Russia's parliament voted on Thursday to give early approval to constitutional amendments aimed to provide President Vladimir Putin with a new role to stay in power. - AP
Russia's parliament voted on Thursday to give early approval to constitutional amendments aimed to provide President Vladimir Putin with a new role to stay in power. - AP

Russia’s parliament on Thursday provisionally approved constitutional amendments to reshuffle the country’s power structure to offer Vladimir Putin another role to stay in charge beyond 2024, as authorities said the package would be put to the public vote.

Mr Putin is not eligible to run again but he is widely believed to intend to stay in power.

Thursday’s vote at the State Duma came less than a week after Mr Putin announced an array of proposals to amend the constitution that he claims will democratise Russian institutions and give more powers to the parliament.

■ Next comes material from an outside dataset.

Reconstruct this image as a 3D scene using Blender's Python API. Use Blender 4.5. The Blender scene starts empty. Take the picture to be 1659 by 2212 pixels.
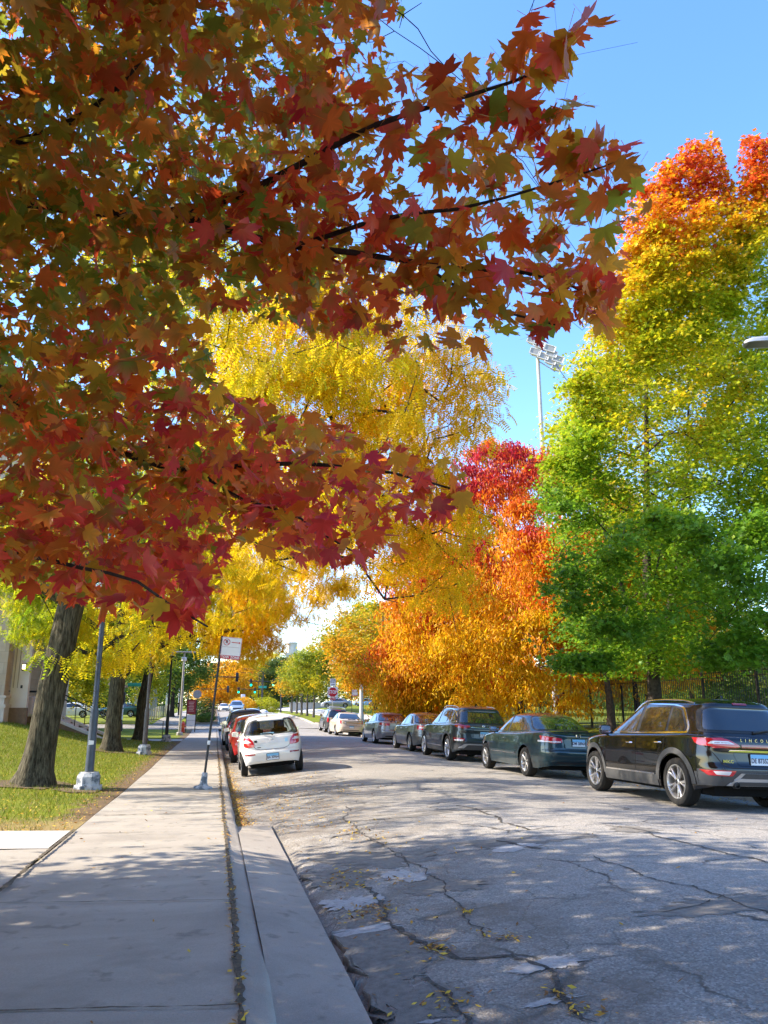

However, the amendments as they were submitted by the Kremlin showed that the new president will still remain a powerful figure while Russia will also get a new body, the State Council whose powers have yet to be determined.

Authorities have baffled legal experts by saying that the constitutional changes will be put up to a popular vote after they are approved by parliament and signed into a law. The vote is likely to be held weeks if not months from now.

The amendments do not affect the first two and most fundamental chapters of the constitution, so technically they do not need a popular approval, pro-Kremlin lawmakers said.

The decision to put the constitutional changes up to a vote shows that the Kremlin is anxious to further legitimize the new political set-up.

Asked what would happen if the popular vote is against the amendments, Duma speaker Vyacheslav Volodin asked reporters on Thursday “not to put the cart before the horse.”

“We assume that this is what the public wants,” he said, quoting the unanimous vote in the chamber earlier that day. “You saw it at the vote. During the debate we did not see anyone against it.”

Valery Gartung, Duma lawmaker and member of a task force to discuss the amendments, admitted on the Dozhd TV station that the voting would have no legal consequences and would be held solely because Mr Putin asked for it.

“The president said we need to ask citizens’ opinion, that means we’re going to ask them,” Mr Gartung said.

Mr Putin unveiled the proposals last Wednesday, and the amendments breezed through the constitutional task force before the Kremlin submitted them to parliament on Monday.

Neither Kremlin officials nor lawmakers were able to explain why changes to Russia’s supreme law have to be so rushed.